Figure 4. Shows a line plot of pulse width in μs and It2 in amps of 1.8V devices.

Its worth mentioning that both devices include MOS elements, where they differ is triggering. With RC device we refer to a timing pulse generated by a resistor and capacitor that is used as a trigger. The RC devices rely on the RC trigger of the MOS device, to trigger the SCR, where as the Diode-SCR devices use diode(s) to trigger.

During this investigation we measured multiple different structures to characterize their behavior. We tested multiple of Sofics proprietary solutions to better understand their behavior to learn under which conditions the different devices are most suitable.

Conclusion

Using LP-TLP measurements we can better understand how protection devices respond to longer-duration EOS stress compared to standard testing like TLP or VF-TLP. With this method we gain valuable insight into the current handling capability of the EOS clamp under realistic conditions. Bridging the gap between device-level and system-level testing defined by standards such as IEC 61000-4-5.
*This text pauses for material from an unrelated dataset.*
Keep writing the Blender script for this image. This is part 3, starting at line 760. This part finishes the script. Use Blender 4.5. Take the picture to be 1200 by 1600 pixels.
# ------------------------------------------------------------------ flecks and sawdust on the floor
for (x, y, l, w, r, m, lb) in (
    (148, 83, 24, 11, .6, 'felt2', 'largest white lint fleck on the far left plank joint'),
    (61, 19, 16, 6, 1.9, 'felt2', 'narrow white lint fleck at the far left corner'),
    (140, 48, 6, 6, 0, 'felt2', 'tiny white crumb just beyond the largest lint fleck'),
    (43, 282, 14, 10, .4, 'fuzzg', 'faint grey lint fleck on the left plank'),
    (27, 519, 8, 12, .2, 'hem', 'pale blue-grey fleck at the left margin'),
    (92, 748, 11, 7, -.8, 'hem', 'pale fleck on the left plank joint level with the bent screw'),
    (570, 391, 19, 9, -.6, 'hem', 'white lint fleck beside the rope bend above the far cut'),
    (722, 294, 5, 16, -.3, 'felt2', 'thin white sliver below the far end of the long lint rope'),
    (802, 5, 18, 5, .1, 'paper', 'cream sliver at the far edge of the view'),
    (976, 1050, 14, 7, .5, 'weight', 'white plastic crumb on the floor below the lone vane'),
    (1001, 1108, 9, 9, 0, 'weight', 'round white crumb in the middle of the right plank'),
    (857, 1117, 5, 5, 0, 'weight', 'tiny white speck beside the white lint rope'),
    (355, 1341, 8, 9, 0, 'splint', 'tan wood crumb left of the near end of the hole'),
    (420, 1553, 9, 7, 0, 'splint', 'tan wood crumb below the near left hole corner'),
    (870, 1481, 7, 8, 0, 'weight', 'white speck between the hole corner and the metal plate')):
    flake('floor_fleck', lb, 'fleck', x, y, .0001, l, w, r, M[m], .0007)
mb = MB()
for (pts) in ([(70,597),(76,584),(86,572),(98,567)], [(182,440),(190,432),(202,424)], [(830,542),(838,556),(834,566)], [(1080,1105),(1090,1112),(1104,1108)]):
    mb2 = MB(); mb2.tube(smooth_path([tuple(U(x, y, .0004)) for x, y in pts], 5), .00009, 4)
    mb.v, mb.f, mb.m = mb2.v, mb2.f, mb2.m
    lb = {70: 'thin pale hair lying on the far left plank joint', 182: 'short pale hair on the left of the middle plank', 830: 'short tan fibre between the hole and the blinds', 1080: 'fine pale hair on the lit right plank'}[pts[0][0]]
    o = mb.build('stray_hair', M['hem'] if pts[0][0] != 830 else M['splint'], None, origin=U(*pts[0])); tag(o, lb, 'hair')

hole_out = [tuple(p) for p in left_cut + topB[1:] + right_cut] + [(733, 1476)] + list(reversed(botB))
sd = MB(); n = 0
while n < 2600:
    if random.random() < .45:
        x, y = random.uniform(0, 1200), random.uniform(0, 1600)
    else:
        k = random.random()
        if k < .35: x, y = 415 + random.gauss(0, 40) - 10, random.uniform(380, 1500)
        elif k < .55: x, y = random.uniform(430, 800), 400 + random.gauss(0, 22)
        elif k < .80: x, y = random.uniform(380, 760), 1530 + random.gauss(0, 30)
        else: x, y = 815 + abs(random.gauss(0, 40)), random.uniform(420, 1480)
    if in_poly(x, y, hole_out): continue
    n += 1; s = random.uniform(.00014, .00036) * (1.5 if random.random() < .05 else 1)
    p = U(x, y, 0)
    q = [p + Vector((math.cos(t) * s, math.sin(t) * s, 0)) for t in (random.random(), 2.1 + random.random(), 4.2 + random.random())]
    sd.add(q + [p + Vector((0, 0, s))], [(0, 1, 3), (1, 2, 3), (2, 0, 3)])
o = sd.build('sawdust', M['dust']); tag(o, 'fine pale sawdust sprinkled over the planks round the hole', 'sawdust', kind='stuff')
This approach allows designers to evaluate how the current scales with pulse duration and to identify trigger mechanisms, which could be sensitive to long-pulse stress. Such methods are essential when optimizing protection design for PPA&R Power-Performance-Area & Robustness.

With well established and evolving methods like LP-TLP, IC designers can build protection strategies that meet future requirements, while maintaining high reliability and performance across technology generations.